Oberion
Topic Author
Posts: 4
Joined: Sat 24 Oct 2020, 01:25

Creating character sheets for an OGL setting

Mon 26 Oct 2020, 20:52

Hi all hive minds

Looking for some advice and direction. I want to create a character sheet for a setting using the OGL but I don't know how... Any advice would be welcome. Such as if you've gotten somE one else to do it for you, if you have used a certain program or app to do it, or any YouTube videos
 
Jodindigo
Posts: 1
Joined: Mon 30 Nov 2020, 14:32

Re: Creating character sheets for an OGL setting

Mon 30 Nov 2020, 14:46

So interesting you should ask as this is exactly one of my projects right now.

I've put together a few character sheets in my time For DnD and a few other games in Photoshop. These ended up turning out pretty good once I learned the software. What I ended up doing was stitching together a format that was similar but not the same to official sheets for the game with assets by condensing the page, removing elements that I felt weren't needed and moving them to a second or third page, and then finally exporting them as PDFs so I could make them form fillable.

If you're using Photoshop or similar software you're going to want to find a sheet you really like, and then use that as a sort of grid to adjust the layout for your frankenstein monster. Make the layer a bit more transparent and work on top of that. Now you need to be able to add things to this sheet without messing up that particular layer, so you want to open that same document (provided you like that particular design and style of boxes and sheet area) in another panel/artboard but at a much higher resolution (i went 4x) so you can copy, paste, resize and cut those assets without creating a blurry image as you do so.

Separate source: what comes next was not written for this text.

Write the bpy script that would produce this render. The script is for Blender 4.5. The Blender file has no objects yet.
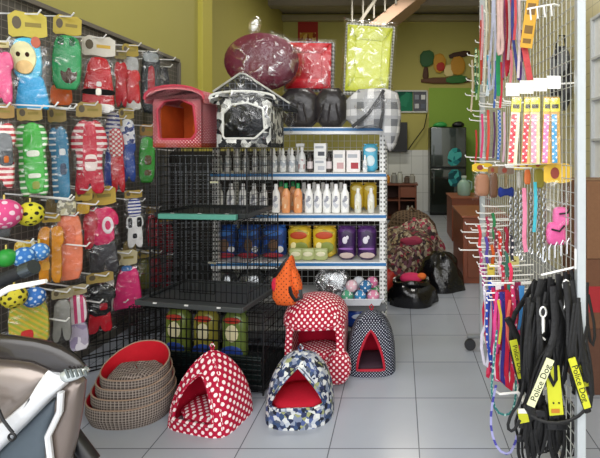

tl;dr Learn some photoshop and hack and stitch your favorite sheet you can find together with two of the same document by making one a much higher resolution image and the other the frame work.

No I've since moved on from Photoshop. Not because it doesn't suit my needs, but because I wanted to learn another image software. So I'm onto Adobe Illustrator and Affinity Designer. Which are similar but work with Vectors as opposed to bitmaps. This means I don't have to worry about losing clarity for the shapes and such as I work and resize, but I do have to become a bit more artistic and learn to do very very poor graphic design in order to match or imitate the quality of a sheet produced by someone who is not an amatuer.

This is so far a lot of fun, but being that I came from photoshop my learning curves was not as steep, but it still had major hiccups as I learned new terminolgy and the limitations of the scope of both products. If you want to do it the way the guys who are paid to do it do it, then you're gonna wanna learn this eventually.

tl;dr 2 get a vector image editor and learn that, and develop your artistic ability.